Saturday, 11 January 2025
"Still Foolin' 'Em: Where I've Been, Where I'm Going, and Where the Hell Are My Keys" by Billy Crystal - audiobook review
An enjoyable autobiography covering both the actor Billy Crystal's personal and professional lives. The audiobook version also features some chapters performed live on stage as part of a stand-up comedy set. I preferred the other chapters that were just read by the author: they were less performative. I was most interested in what he had to say about one of my favourite films, When Harry Met Sally…. He's good company and it's quite touching at times how much of a proud father and grandfather he is. It also made me laugh out loud a few times. I didn't realize he was personal friends with Muhammad Ali, Mickey Mantle, and Kareem Abdul-Jabbar.
Thursday, 2 January 2025
"The Secret History of Christmas" by Bill Bryson - audiobook review
A short (3 hours and 3 minutes) and mildly entertaining audiobook about the history of Christmas in Bill Bryson's inimitable style, narrated by the author himself.

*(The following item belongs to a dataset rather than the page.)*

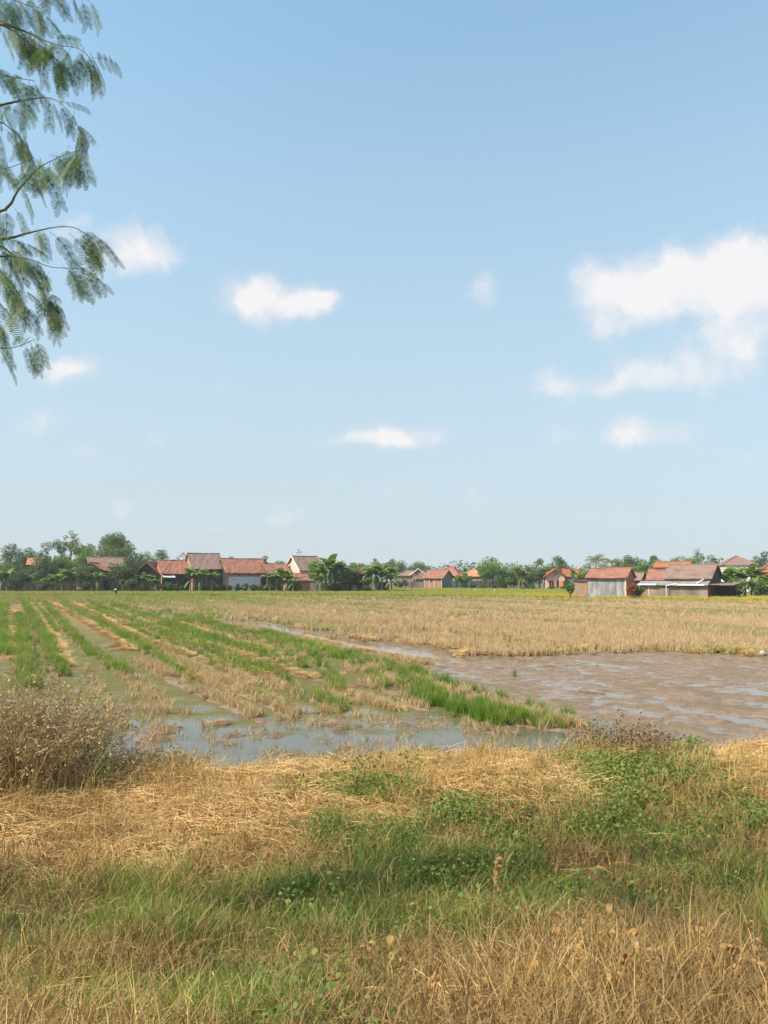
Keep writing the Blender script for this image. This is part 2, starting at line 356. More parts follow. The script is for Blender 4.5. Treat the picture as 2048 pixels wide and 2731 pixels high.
# ground sheet
def ground():
    ny, nx = 720, 620
    ys = np.concatenate([np.linspace(-8, 3, 12)[:-1], 3+np.linspace(0, 1, 90)[:-1]*11, 14*(200/14)**np.linspace(0, 1, ny-100)])
    us = np.linspace(-1, 1, nx); us = us*(.70+.42*us**2)
    Yg, U = np.meshgrid(ys, us, indexing='ij'); X = U*(Yg*.78+8+6)
    Z = height(X, Yg)
    far = sstep(150, 175, Yg); Z = Z*(1-far)+.02*far
    V = np.stack([X, Yg, Z], -1).reshape(-1, 3); r, c = Yg.shape
    i = np.arange((r-1)*c).reshape(r-1, c)[:, :-1].ravel()
    Q = np.stack([i, i+1, i+c+1, i+c], 1)
    xs, yv = V[:, 0], V[:, 1]
    emb = sstep(crestY(xs)+.6, crestY(xs)-.2, yv)
    fld = inpoly(xs, yv, FIELD).astype(float)
    me = np_mesh('ground', V, Q, {'emb': emb, 'fld': fld})
    me.polygons.foreach_set('use_smooth', np.ones(len(me.polygons), bool))
    m = bpy.data.materials.new('wet_mud'); m.use_nodes = True; n = NT(m.node_tree)
    g = n.n('ShaderNodeNewGeometry').outputs['Position']
    z = n.n('ShaderNodeSeparateXYZ', ins={0: g}).outputs[2]
    n1 = n.noise(g, 2.2, 6, .65); n2 = n.noise(g, .6, 3)
    mud = n.mix(n.rng(n1, .35, .65), (.19,.115,.07,1), (.34,.225,.145,1))
    mud = n.mix(n.rng(n2, .45, .7), mud, (.20,.14,.07,1))
    fldc = n.mix(n.rng(n1, .35, .65), (.13,.09,.045,1), (.24,.17,.08,1))
    embc = n.mix(n.rng(n1, .35, .65), (.05,.036,.02,1), (.13,.09,.045,1))
    fa = n.n('ShaderNodeAttribute', attribute_name='fld').outputs['Fac']; ea = n.n('ShaderNodeAttribute', attribute_name='emb').outputs['Fac']
    col = n.mix(fa, mud, fldc); col = n.mix(ea, col, embc)
    wet = n.rng(z, .0, .05, .42, .85)
    bm_ = n.n('ShaderNodeBump', ins={'Strength': .9, 'Distance': .06, 'Height': n.noise(g, 11, 6, .72)}).outputs[0]
    b = n.n('ShaderNodeBsdfPrincipled', ins={'Base Color': col, 'Roughness': wet, 'Specular IOR Level': .35, 'Normal': bm_})
    n.n('ShaderNodeOutputMaterial', ins={0: b.outputs[0]})
    tag(link('ground', me, mat=m), kind='structure')
ground()
def far_ground():
    me = bpy.data.meshes.new('terrain'); s = 6000
    me.from_pydata([(-s,-s,-.6),(s,-s,-.6),(s,s,-.6),(-s,s,-.6)], [], [(0,1,2,3)])
    tag(link('terrain', me, mat=mat('far_earth', (.10,.12,.05), (.16,.14,.07), .05)), kind='structure')
    # village ground behind the rice
    V = [(-260,163,-.02),(-4,163,-.02),(1,199.4,-.02),(-260,199.4,-.02)]
    b = MB(); b.add([(-400,199.6,.03),(400,199.6,.03),(900,900,.03),(-900,900,.03)], [(0,1,2,3)])
    tag(b.build('village_ground', mat('village_earth', (.13,.11,.06), (.10,.13,.045), .3)), kind='structure')
far_ground()
def water():
    b = MB(); b.add([(-150,10.5,0),(110,10.5,0),(110,150,0),(-150,150,0)], [(0,1,2,3)])
    m = bpy.data.materials.new('murky_water'); m.use_nodes = True; n = NT(m.node_tree)
    g = n.n('ShaderNodeNewGeometry').outputs['Position']; s = n.n('ShaderNodeSeparateXYZ', ins={0: g})
    u = n.math('ADD', n.math('MULTIPLY', s.outputs[0], CD), n.math('MULTIPLY', s.outputs[1], SD))
    nn = n.noise(g, .35, 3)
    # algae-green in the furrows between the rows, brown silt further away, grey by the bund and mud flat
    gx = n.rng(n.math('ADD', s.outputs[1], n.math('MULTIPLY', nn, 8)), 21, 26)
    col = n.mix(gx, (.12,.105,.07,1), (.155,.14,.05,1))
    col = n.mix(n.rng(s.outputs[1], 38, 60), col, (.22,.135,.06,1))
    col = n.mix(n.rng(u, 13, 15), col, (.20,.15,.11,1))
    bp = n.n('ShaderNodeBump', ins={'Strength': .05, 'Distance': .01, 'Height': n.noise(g, 9, 3)}).outputs[0]
    alg = n.rng(n.math('ADD', n.noise(g, .9, 5, .6), n.math('MULTIPLY', n.rng(s.outputs[1], 17, 24), .25)), .50, .72)
    alg = n.math('MULTIPLY', alg, n.rng(u, 14, 12.5))
    col = n.mix(alg, col, n.mix(n.rng(s.outputs[1], 38, 60), (.15,.13,.045,1), (.25,.165,.065,1)))
    p = n.n('ShaderNodeBsdfPrincipled', ins={'Base Color': col, 'Roughness': n.rng(alg, 0, 1, .08, .6), 'IOR': 1.33, 'Specular IOR Level': n.rng(alg, 0, 1, .38, .03), 'Normal': bp})
    n.n('ShaderNodeOutputMaterial', ins={0: p.outputs[0]})
    tag(b.build('water', m), kind='structure')
water()

# ------------------------------------------------------------------ blade clumps and scatter
def blades(n, h, rad, lean, width, bend, segs=3, taper=True, rnd0=None, flat=False, zj=0.0):
    base = rng.normal(0, rad*.5, (n, 2)); hh = rng.uniform(h[0], h[1], n); az = rng.uniform(0, 2*np.pi, n)
    ln = np.abs(rng.normal(0, lean, n)) if not flat else rng.uniform(R(72), R(97), n)
    outx, outy = np.cos(az), np.sin(az)
    w = rng.uniform(width*.7, width*1.3, n); bd = rng.uniform(.3, 1, n)*bend
    ra = rng.uniform(0, np.pi, n); sx, sy = np.cos(ra), np.sin(ra)
    if flat: sx, sy = -outy, outx
    V = np.zeros((n, segs+1, 2, 3)); px = base[:, 0].copy(); py = base[:, 1].copy(); pz = rng.uniform(0, zj, n) if zj else np.zeros(n)
    for i in range(segs+1):
        t = i/segs; ww = w*.5*((1-t**1.6*.92) if taper else 1)
        for k, sg in ((0, -1), (1, 1)):
            V[:, i, k, 0] = px+sg*sx*ww; V[:, i, k, 1] = py+sg*sy*ww; V[:, i, k, 2] = pz+(sg*ww*.5 if flat else 0)
        a = ln+bd*t*(1+t); st = hh/segs
        px = px+np.sin(a)*outx*st; py = py+np.sin(a)*outy*st; pz = pz+np.cos(a)*st
    base_i = (np.arange(n)*(segs+1)*2)[:, None]
    Q = []
    for i in range(segs):
        Q.append(np.stack([base_i[:, 0]+i*2, base_i[:, 0]+i*2+1, base_i[:, 0]+i*2+3, base_i[:, 0]+i*2+2], 1))
    r = np.repeat(rng.uniform(0, 1, n), (segs+1)*2)
    return V.reshape(-1, 3), np.concatenate(Q), r
def leaves_mesh(n, rad, zr, size, asp=.6, up=.5):
    """scattered leaf quads (folded diamond)"""
    c = rng.normal(0, 1, (n, 3))*np.array([rad*.5, rad*.5, 0]); c[:, 2] = rng.uniform(zr[0], zr[1], n)
    return leaf_quads(c, size, asp, up)
def leaf_quads(c, size, asp=.6, up=.4, nrm=None, nb=.0):
    n = len(c); d = rng.normal(0, 1, (n, 3)); d[:, 2] = d[:, 2]*.6-.2; d /= np.linalg.norm(d, axis=1)[:, None]
    nn = rng.normal(0, 1, (n, 3)); nn[:, 2] += up*2
    if nrm is not None: nn = nn+nrm*nb
    s = np.cross(nn, d); s /= np.linalg.norm(s, axis=1)[:, None]+1e-9
    L = (rng.uniform(.6, 1.3, n)*size)[:, None]; Wd = L*asp*.5
    a = c-d*L*.5; b = c+d*L*.5; m1 = c+s*Wd; m2 = c-s*Wd
    V = np.stack([a, m1, b, m2], 1).reshape(-1, 3)
    Q = np.arange(n*4).reshape(n, 4); r = np.repeat(rng.uniform(0, 1, n), 4)
    return V, Q, r
def proto_col(name, specs, mt):
    c = bpy.data.collections.new(name)
    for i, (V, Q, r) in enumerate(specs):
        me = np_mesh(f'{name}_{i:02d}', V, Q, {'rnd': r}); me.materials.append(mt)
        o = bpy.data.objects.new(f'{name}_{i:02d}', me); c.objects.link(o)
    return c, len(specs)
_scn = {}
def scatter(name, P, pc, scale, tint, tilt=.12, rz=None, kind='stuff', label=None):
    col, npz = pc; n = len(P)
    me = bpy.data.meshes.new(name); me.vertices.add(n); me.vertices.foreach_set('co', np.asarray(P, np.float32).ravel())
    rot = rng.normal(0, tilt, (n, 3)); rot[:, 2] = rng.uniform(0, 2*np.pi, n) if rz is None else rz
    at = me.attributes.new('rot', 'FLOAT_VECTOR', 'POINT'); at.data.foreach_set('vector', rot.astype(np.float32).ravel())
    at = me.attributes.new('scl', 'FLOAT', 'POINT'); at.data.foreach_set('value', np.asarray(scale, np.float32)*np.ones(n, np.float32))
    at = me.attributes.new('tint', 'FLOAT', 'POINT'); at.data.foreach_set('value', np.asarray(tint, np.float32)*np.ones(n, np.float32))
    at = me.attributes.new('pick', 'INT', 'POINT'); at.data.foreach_set('value', rng.integers(0, npz, n).astype(np.int32))
    me.update()
    ng = bpy.data.node_groups.new('scatter_'+name, 'GeometryNodeTree')
    ng.interface.new_socket('Geometry', in_out='INPUT', socket_type='NodeSocketGeometry')
    ng.interface.new_socket('Geometry', in_out='OUTPUT', socket_type='NodeSocketGeometry')
    nd = ng.nodes; L = ng.links.new
    gi = nd.new('NodeGroupInput'); go = nd.new('NodeGroupOutput')
    ip = nd.new('GeometryNodeInstanceOnPoints'); ci = nd.new('GeometryNodeCollectionInfo')
    ci.inputs[0].default_value = col; ci.inputs[1].default_value = True; ci.inputs[2].default_value = True
    def na(nm, dt):
        a = nd.new('GeometryNodeInputNamedAttribute'); a.data_type = dt; a.inputs[0].default_value = nm; return a.outputs[0]
    L(gi.outputs[0], ip.inputs['Points']); L(ci.outputs[0], ip.inputs['Instance']); ip.inputs['Pick Instance'].default_value = True
    L(na('pick', 'INT'), ip.inputs['Instance Index'])
    e2r = nd.new('FunctionNodeEulerToRotation'); L(na('rot', 'FLOAT_VECTOR'), e2r.inputs[0]); L(e2r.outputs[0], ip.inputs['Rotation'])
    L(na('scl', 'FLOAT'), ip.inputs['Scale']); L(ip.outputs[0], go.inputs[0])
    o = link(name, me); md = o.modifiers.new('scatter', 'NODES'); md.node_group = ng
    tag(o, kind=kind, label=label); return o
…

It focuses mostly on the UK and USA. It's remarkable how many of our Christmas traditions are relatively recent. Most of the them date from the 1840s onwards. It's reassuring to know that Christmas has always been about feasting and excess, drawing as it does on the Roman festival of Saturnalia. Full of facts and tidbits, which I will now forget or vaguely misremember.